Нет сомнения, что глубокое переживание культуры как мировой, культуры как «прародины», не имеющей ни политических, ни, в конечном счете, языковых границ, — это не выдумка советской эпохи. Глубокими корнями оно уходит в русскую традицию, черпает из нее, зиждется на том понимании, которое сложилось в XIX веке, когда именно поэзия стала играть некую вдохновляющую роль в формирующейся национальной культуре, когда поэт стал больше, чем поэт, а перевод, в особенности поэтический, — больше, чем просто ремесло.

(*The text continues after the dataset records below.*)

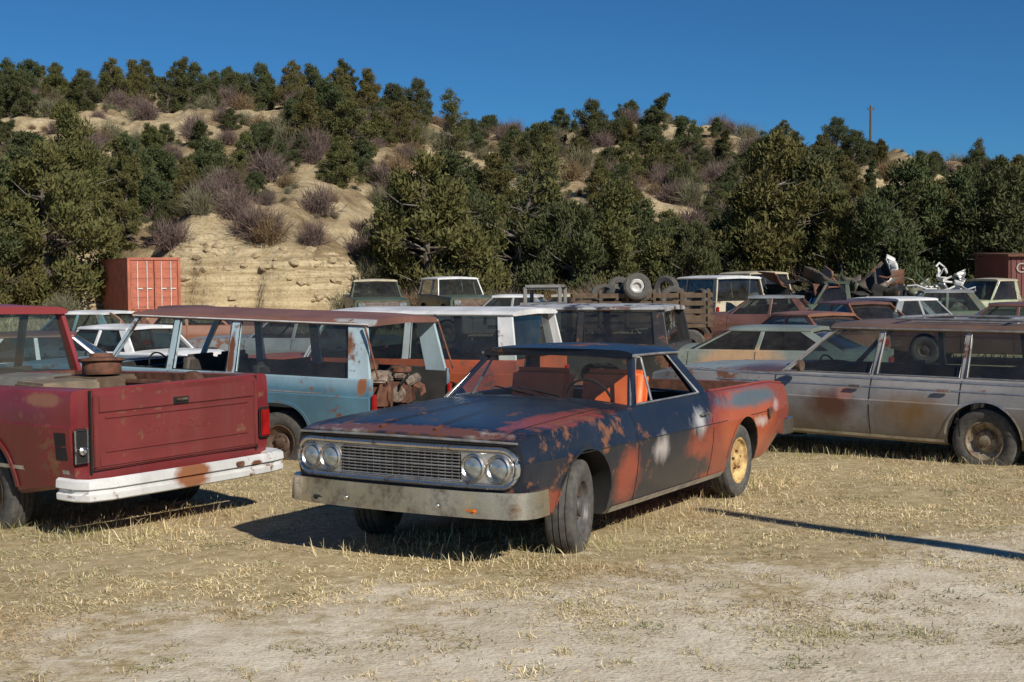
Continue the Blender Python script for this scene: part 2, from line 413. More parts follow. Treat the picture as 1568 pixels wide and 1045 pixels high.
t=dict(zb=[(0,.40),(.5,.30),(1.2,.22),(3.2,.22),(4.4,.28),(5.0,.42)],hb=[(0,.82),(.3,.88),(1.5,.885),(4.4,.87),(5,.80)],
 hm=[(0,.90),(.3,.935),(1.5,.945),(3.5,.945),(4.7,.91),(5.04,.88)],zm=[(0,.70),(5,.68)],crease=.008,
 zs=[(0,.835),(.12,.87),(.6,.89),(1.4,.92),(1.8,.935),(3,.94),(3.4,.93),(4.6,.93),(5.04,.89)],
 hs=[(0,.87),(.3,.90),(1.4,.885),(1.9,.85),(3.1,.85),(3.7,.89),(5.04,.84)],
 zt=[(0,.855),(.15,.90),(.5,.93),(1.1,.965),(1.5,.99),(1.9,.97),(3.2,.93),(5.04,.90)],r=.035)
H=Car('rusty_coupe_utility_car',(-.733,8.342,239,.117,-.011,.004),t,5.04,P_hero,.05,bowf=.07)
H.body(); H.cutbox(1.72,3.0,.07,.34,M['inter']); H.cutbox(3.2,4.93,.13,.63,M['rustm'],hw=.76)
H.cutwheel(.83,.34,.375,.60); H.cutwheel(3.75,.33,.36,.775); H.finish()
belt=lambda u:(H.T('hs',u)-.025,H.T('zs',u))
def roofH(u): return (.645-.02*max(0,(u-2.5)),1.285-.02*max(0,u-2.5))
H.greenhouse([(1.74,2.14,.030,.024),(3.08,2.80,.12,.08)],belt,roofH,crown=.04,noglass=((0,1),),wsb=.27,rbow=.09,rwb=-.03,trim=M['alu'],drip=M['alu'],over=(.04,.05))
for sg in(1,-1): tube('vent_window_frame',[(-2.12,.80*sg,.94),(-2.24,.65*sg,1.27)],.010,M['alu'],H.e)
H.seat(1.92,.33,mat=M['seat'],h=.62); H.steering(1.98,.93)
box('dashboard',(-1.80,0,.82),(.26,1.5,.14),M['inter'],H.e,.05)
def fp(w,z,off): return (-(H.bow(0,w))+off,w,z)
def rr_path(w0,w1,z0,z1,r,n=6,m=10):
    pts=[]
    for (cx,cz,a0) in((w1-r,z1-r,0),(w0+r,z1-r,90),(w0+r,z0+r,180),(w1-r,z0+r,270)):
        for k in range(n+1): a=rad(a0+90*k/n); pts.append((cx+r*math.cos(a),cz+r*math.sin(a)))
        nx={0:(w0+r,z1),90:(w0,z0+r),180:(w1-r,z0),270:(w1,z1-r)}[a0]; lx,lz=pts[-1]
        for k in range(1,m): pts.append((lx+(nx[0]-lx)*k/m,lz+(nx[1]-lz)*k/m))
    return pts
loop=rr_path(-.865,.865,.55,.785,.115,m=14)
tube('grille_surround',[fp(w,z,.012) for w,z in loop],.017,M['chrome'],H.e,8,True)
tube('grille_surround_inner',[fp(w,z,.006) for w,z in rr_path(-.835,.835,.575,.762,.09,m=14)],.008,M['alu'],H.e,6,True)
def patch(nm,w0,w1,z0,z1,off,mat,n=20):
    V=[];F=[]
    for i in range(n+1):
        w=w0+(w1-w0)*i/n; V+=[fp(w,z0,off),fp(w,z1,off)]
    for i in range(n): F.append((2*i,2*i+1,2*i+3,2*i+2))
    return mkmesh(nm,V,F,mat,H.e)
patch('grille_back',-.84,.84,.565,.772,.004,M['gap'])
for sg in(1,-1):
    patch('headlight_panel',.475*sg,.825*sg,.580,.757,.009,M['alu'],8)
    for w in(.565,.74): lamp_round(H,H.bow(0,w)-.012,w*sg,.668,.072)
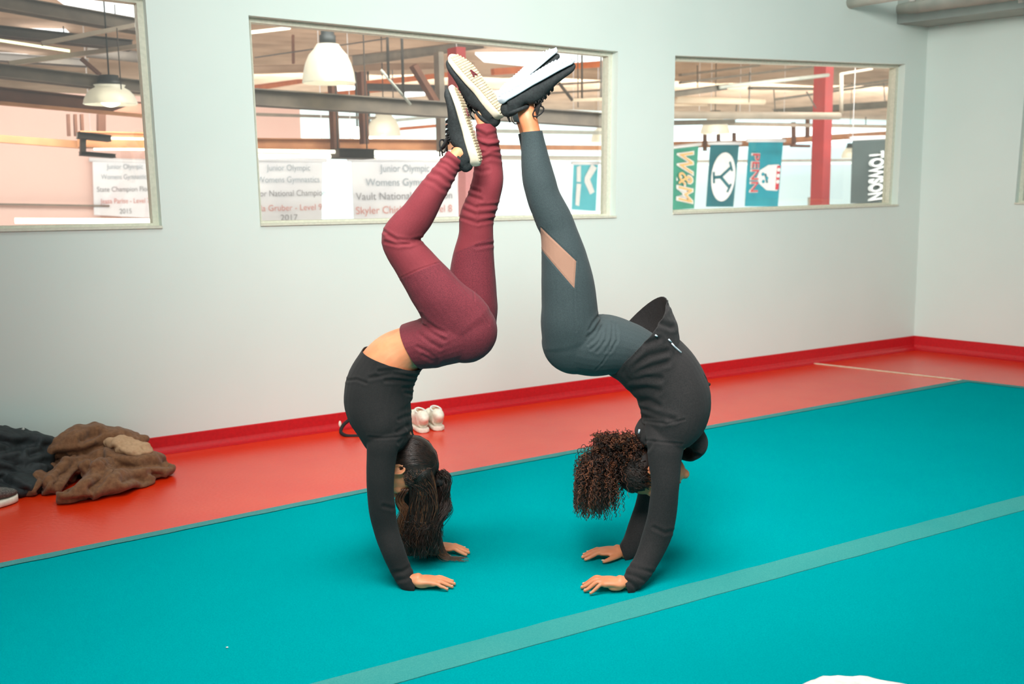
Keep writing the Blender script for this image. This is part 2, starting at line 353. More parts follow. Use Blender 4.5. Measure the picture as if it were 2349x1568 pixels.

Неслучайно кодекс чести переводчиков «ленинградской школы», сложившейся в 1950–1970-х годах, предполагал верность подлиннику: там, где речь идет о великих произведениях иной культуры, излишняя вольность — непростительный грех. Чужой текст надо пропустить через себя, проникнуться им и, погрузившись в работу над переводом, не допустить — при всех неизбежных отступлениях от оригинала — никакой «отсебятины». Впрочем, случалось и ровно наоборот: когда в контекст русской литературы требовалось ввести, положим, беспомощные тексты «национальных авторов», «отсебятина» безоговорочно приветствовалась. «Чужой плохой текст» в руках хорошего переводчика должен был стать «своим», с которым он имел полное право расправиться творчески, чтобы не заслужить обвинения в непрофессионализме. В советской истории культуры таких «вольных переводов» множество.
Еще один аспект, на который трудно не обратить внимания: советский человек (здесь прилагательное используется исключительно в географическом смысле) существовал в пространстве, в котором понятие запретности оставалось поневоле актуальным, и это накладывало особый отпечаток на все аспекты жизни и виды деятельности: куда ни обращайся мысленным взором, всюду вырастает неодолимая стена. По одну ее сторону располагается доступное, а посему не столь желанное, в то время как по другую остается нечто притягательное — именно в силу своей недоступности. На уровне повседневности эту роль играли, например, американские джинсы. Однако сходный механизм действовал и применительно к иностранной литературе. Во всяком случае, той, что еще не переведена.